(MATERIAL PROVIDED):
•••••

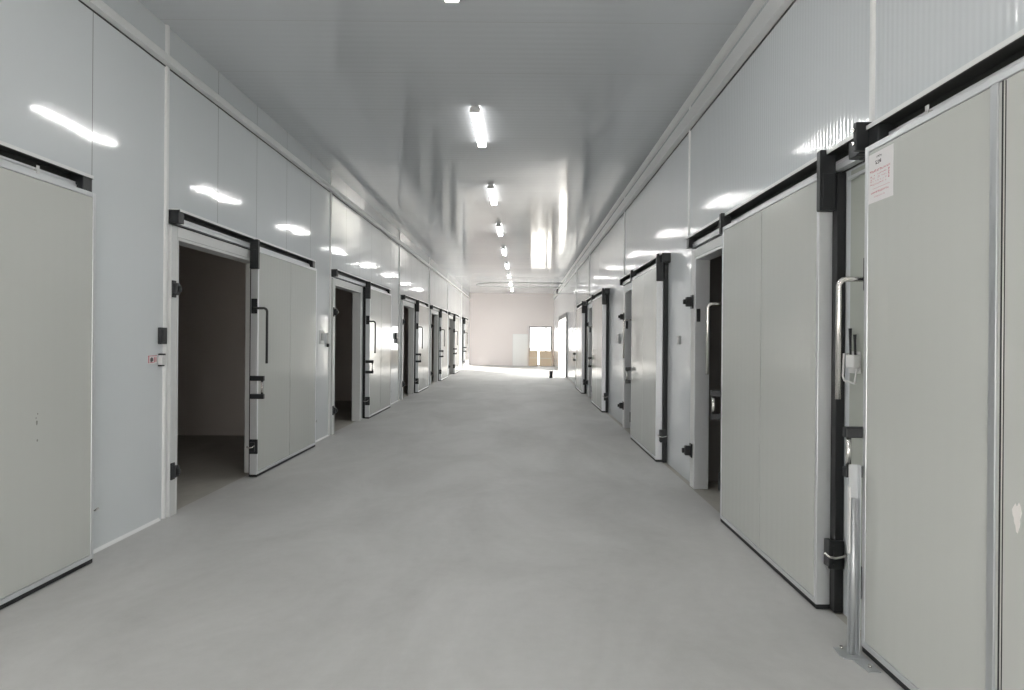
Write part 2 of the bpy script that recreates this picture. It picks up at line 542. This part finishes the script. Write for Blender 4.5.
def make_leaf(s, y0, y1, opening, label, seam=True):
    """a leaf, its closing end being the near end on the left wall and the far end on the right"""
    S = side(s)
    root = thing('sliding_door', label, 'door', S(((y0 + y1) / 2, (W0 + W1) / 2, 0)), 'white sliding cold room doors', 'thing')
    c = s                                             # closing end direction along y
    yc, yt = (y0, y1) if s < 0 else (y1, y0)          # closing / trailing end
    # aluminium edge frame round the core
    r = 0.032
    b = MB(S)
    b.box((y0, W0, LZ0), (y0 + r, W1, LZ1), 0.004)
    b.box((y1 - r, W0, LZ0), (y1, W1, LZ1), 0.004)
    b.box((y0 + r, W0, LZ1 - r), (y1 - r, W1, LZ1), 0.004)
    b.box((y0 + r, W0, LZ0), (y1 - r, W1, LZ0 + r), 0.004)
    b.build('edge_frame', 'alu', root)
    ym = (y0 + y1) / 2
    halves = [(y0 + r + 0.002, ym - 0.005), (ym + 0.005, y1 - r - 0.002)]
    for a, d in halves:
        MB(S).box((a, W0 + 0.004, LZ0 + r + 0.002), (d, W1 - 0.003, LZ1 - r - 0.002), 0.003).build('panel', 'door', root)
    MB(S).box((ym - 0.0045, W0 + 0.006, LZ0 + r + 0.003), (ym + 0.0045, W1 - 0.007, LZ1 - r - 0.003)).build('joint_seal', 'rubber', root)
    # black rubber seal: bottom sweep, trailing strip back to the wall, closing strip
    b = MB(S)
    b.box((y0 + 0.004, W0, 0.004), (y1 - 0.004, W1 - 0.004, LZ0), 0.003)
    if s > 0:
        b.box((yt - 0.058, 0.004, 0.006), (yt + 0.06, W0, LZ1 - 0.005), 0.004)
    else:
        b.box((yt - 0.06, 0.03, 0.006), (yt, W0, LZ1 - 0.005), 0.004)
        if opening is not None:
            b.box((yt, 0.03, 0.006), (yt + 0.012, W1 - 0.008, 2.585), 0.003)
    overlaps = opening is not None and opening[0] - 0.2 < yc < opening[1] + 0.2
    wb = 0.047 if overlaps else 0.006
    b.box((yc, wb, 0.006), (yc - 0.06 * c, W0, LZ1 - 0.005), 0.003)
    b.build('gasket', 'rubber', root)
    # black hanger covers on both ends near the top
    for ye, d in ((y0, -1), (y1, 1)):
        b = MB(S)
        h1 = 2.728 if s > 0 else 2.704
        h0 = 2.37 if (ye == y0) else 2.55
        if d > 0 and (s < 0 or opening is None):
            continue
        b.prism([(W0 + 0.004, h0 + 0.006), (W0 + 0.010, h0), (W1 + 0.008, h0), (W1 + 0.014, h0 + 0.006), (W1 + 0.014, h1 - 0.006), (W1 + 0.008, h1),
                 (0.1175, h1), (0.1175, 2.698), (W0 + 0.006, 2.698)], 0, ye, ye + d * 0.045)
        b.box((ye + d * 0.045, W0 + 0.02, h0 + 0.02), (ye + d * 0.052, W1, 2.59), 0.003)
        b.build('hanger_cover', 'plastic', root)
    # bar handle on the closing end
    br = MB(S).box((yc, W0 + 0.012, 1.865), (yc + c * 0.018, W1 - 0.004, 2.035), 0.004).build('handle_bracket', 'plastic', root)
    yb = yc + c * 0.030
    wo = W1 + 0.115
    zt, zb = 1.925, 1.30
    path = [(yb, W1 - 0.04, zt), (yb, wo - 0.04, zt)]
    path += [(p.x, p.y, p.z) for p in arc((yb, wo - 0.04, zt - 0.04), PI / 2, 0, 0.04, ((0, 1, 0), (0, 0, 1)))][1:]
    path += [(yb, wo, zt - 0.15), (yb, wo, zb)]
    MB(S).tube(path, 0.014).build('bar_handle', 'steel' if s > 0 else 'dark', root)  # left bars coloured dark for the shade their steel reflects
    # latch: two black arms holding a steel grip
    yg = yc + c * 0.022
    for z in (0.925, 1.130):
        MB(S).box((yc, W0 + 0.012, z - 0.028), (yc + c * 0.044, W1 + 0.085, z + 0.028), 0.006).build('latch_arm', 'plastic', root)
    MB(S).tube([(yg, W1 + 0.062, 0.945), (yg, W1 + 0.062, 1.11)], 0.014).build('latch_grip', 'steel', root)
    # roller clamps low on both ends
    for ye, d in ((y0, -1), (y1, 1)):
        b = MB(S)
        wa, wz = (0.010, 0.100) if ye == yt else (W0 + 0.012, W1 + 0.012)
        b.box((ye + (0.0605 * d if (ye == yt and s > 0) else 0), wa, 0.27), (ye + d * 0.085, wz, 0.435), 0.006) if ye == yt and s > 0 else b.box((ye, W0 + 0.006, 0.27), (ye + d * 0.022, wz, 0.435), 0.006)
        if ye == yt and s > 0:
            b.box((ye, 0.062, 0.275), (ye + d * 0.07, wz - 0.004, 0.43), 0.005)
        b.box((ye + d * 0.022, W0 + 0.016, 0.30), (ye + d * (0.098 if ye == yt and s > 0 else 0.05), wz - 0.022, 0.405), 0.006)
        cl = b.build('roller_clamp', 'plastic', root)
        b = MB(S)
        yy = ye + d * (0.104 if ye == yt and s > 0 else 0.056)
        dp = 0.05 if ye == yt else 0.006
        b.tube([(yy, W1 - 0.005, 0.372), (yy + d * 0.012, W1 - 0.03, 0.352), (yy + d * 0.014, W0 + 0.02, 0.345), (yy + d * 0.008, W0 - dp * 0.4, 0.352), (yy, W0 - dp, 0.362)], 0.007, 8)
        b.build('clamp_lever', 'steel', cl)
    return root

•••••

(WHAT YOU WILL DO):
From the material above, copy everything exactly but the pictures.

(WRITTEN RESPONSE):
Write part 2 of the bpy script that recreates this picture. It picks up at line 542. This part finishes the script. Write for Blender 4.5.
def make_leaf(s, y0, y1, opening, label, seam=True):
    """a leaf, its closing end being the near end on the left wall and the far end on the right"""
    S = side(s)
    root = thing('sliding_door', label, 'door', S(((y0 + y1) / 2, (W0 + W1) / 2, 0)), 'white sliding cold room doors', 'thing')
    c = s                                             # closing end direction along y
    yc, yt = (y0, y1) if s < 0 else (y1, y0)          # closing / trailing end
    # aluminium edge frame round the core
    r = 0.032
    b = MB(S)
    b.box((y0, W0, LZ0), (y0 + r, W1, LZ1), 0.004)
    b.box((y1 - r, W0, LZ0), (y1, W1, LZ1), 0.004)
    b.box((y0 + r, W0, LZ1 - r), (y1 - r, W1, LZ1), 0.004)
    b.box((y0 + r, W0, LZ0), (y1 - r, W1, LZ0 + r), 0.004)
    b.build('edge_frame', 'alu', root)
    ym = (y0 + y1) / 2
    halves = [(y0 + r + 0.002, ym - 0.005), (ym + 0.005, y1 - r - 0.002)]
    for a, d in halves:
        MB(S).box((a, W0 + 0.004, LZ0 + r + 0.002), (d, W1 - 0.003, LZ1 - r - 0.002), 0.003).build('panel', 'door', root)
    MB(S).box((ym - 0.0045, W0 + 0.006, LZ0 + r + 0.003), (ym + 0.0045, W1 - 0.007, LZ1 - r - 0.003)).build('joint_seal', 'rubber', root)
    # black rubber seal: bottom sweep, trailing strip back to the wall, closing strip
    b = MB(S)
    b.box((y0 + 0.004, W0, 0.004), (y1 - 0.004, W1 - 0.004, LZ0), 0.003)
    if s > 0:
        b.box((yt - 0.058, 0.004, 0.006), (yt + 0.06, W0, LZ1 - 0.005), 0.004)
    else:
        b.box((yt - 0.06, 0.03, 0.006), (yt, W0, LZ1 - 0.005), 0.004)
        if opening is not None:
            b.box((yt, 0.03, 0.006), (yt + 0.012, W1 - 0.008, 2.585), 0.003)
    overlaps = opening is not None and opening[0] - 0.2 < yc < opening[1] + 0.2
    wb = 0.047 if overlaps else 0.006
    b.box((yc, wb, 0.006), (yc - 0.06 * c, W0, LZ1 - 0.005), 0.003)
    b.build('gasket', 'rubber', root)
    # black hanger covers on both ends near the top
    for ye, d in ((y0, -1), (y1, 1)):
        b = MB(S)
        h1 = 2.728 if s > 0 else 2.704
        h0 = 2.37 if (ye == y0) else 2.55
        if d > 0 and (s < 0 or opening is None):
            continue
        b.prism([(W0 + 0.004, h0 + 0.006), (W0 + 0.010, h0), (W1 + 0.008, h0), (W1 + 0.014, h0 + 0.006), (W1 + 0.014, h1 - 0.006), (W1 + 0.008, h1),
                 (0.1175, h1), (0.1175, 2.698), (W0 + 0.006, 2.698)], 0, ye, ye + d * 0.045)
        b.box((ye + d * 0.045, W0 + 0.02, h0 + 0.02), (ye + d * 0.052, W1, 2.59), 0.003)
        b.build('hanger_cover', 'plastic', root)
    # bar handle on the closing end
    br = MB(S).box((yc, W0 + 0.012, 1.865), (yc + c * 0.018, W1 - 0.004, 2.035), 0.004).build('handle_bracket', 'plastic', root)
    yb = yc + c * 0.030
    wo = W1 + 0.115
    zt, zb = 1.925, 1.30
    path = [(yb, W1 - 0.04, zt), (yb, wo - 0.04, zt)]
    path += [(p.x, p.y, p.z) for p in arc((yb, wo - 0.04, zt - 0.04), PI / 2, 0, 0.04, ((0, 1, 0), (0, 0, 1)))][1:]
    path += [(yb, wo, zt - 0.15), (yb, wo, zb)]
    MB(S).tube(path, 0.014).build('bar_handle', 'steel' if s > 0 else 'dark', root)  # left bars coloured dark for the shade their steel reflects
    # latch: two black arms holding a steel grip
    yg = yc + c * 0.022
    for z in (0.925, 1.130):
        MB(S).box((yc, W0 + 0.012, z - 0.028), (yc + c * 0.044, W1 + 0.085, z + 0.028), 0.006).build('latch_arm', 'plastic', root)
    MB(S).tube([(yg, W1 + 0.062, 0.945), (yg, W1 + 0.062, 1.11)], 0.014).build('latch_grip', 'steel', root)
    # roller clamps low on both ends
    for ye, d in ((y0, -1), (y1, 1)):
        b = MB(S)
        wa, wz = (0.010, 0.100) if ye == yt else (W0 + 0.012, W1 + 0.012)
        b.box((ye + (0.0605 * d if (ye == yt and s > 0) else 0), wa, 0.27), (ye + d * 0.085, wz, 0.435), 0.006) if ye == yt and s > 0 else b.box((ye, W0 + 0.006, 0.27), (ye + d * 0.022, wz, 0.435), 0.006)
        if ye == yt and s > 0:
            b.box((ye, 0.062, 0.275), (ye + d * 0.07, wz - 0.004, 0.43), 0.005)
        b.box((ye + d * 0.022, W0 + 0.016, 0.30), (ye + d * (0.098 if ye == yt and s > 0 else 0.05), wz - 0.022, 0.405), 0.006)
        cl = b.build('roller_clamp', 'plastic', root)
        b = MB(S)
        yy = ye + d * (0.104 if ye == yt and s > 0 else 0.056)
        dp = 0.05 if ye == yt else 0.006
        b.tube([(yy, W1 - 0.005, 0.372), (yy + d * 0.012, W1 - 0.03, 0.352), (yy + d * 0.014, W0 + 0.02, 0.345), (yy + d * 0.008, W0 - dp * 0.4, 0.352), (yy, W0 - dp, 0.362)], 0.007, 8)
        b.build('clamp_lever', 'steel', cl)
    return root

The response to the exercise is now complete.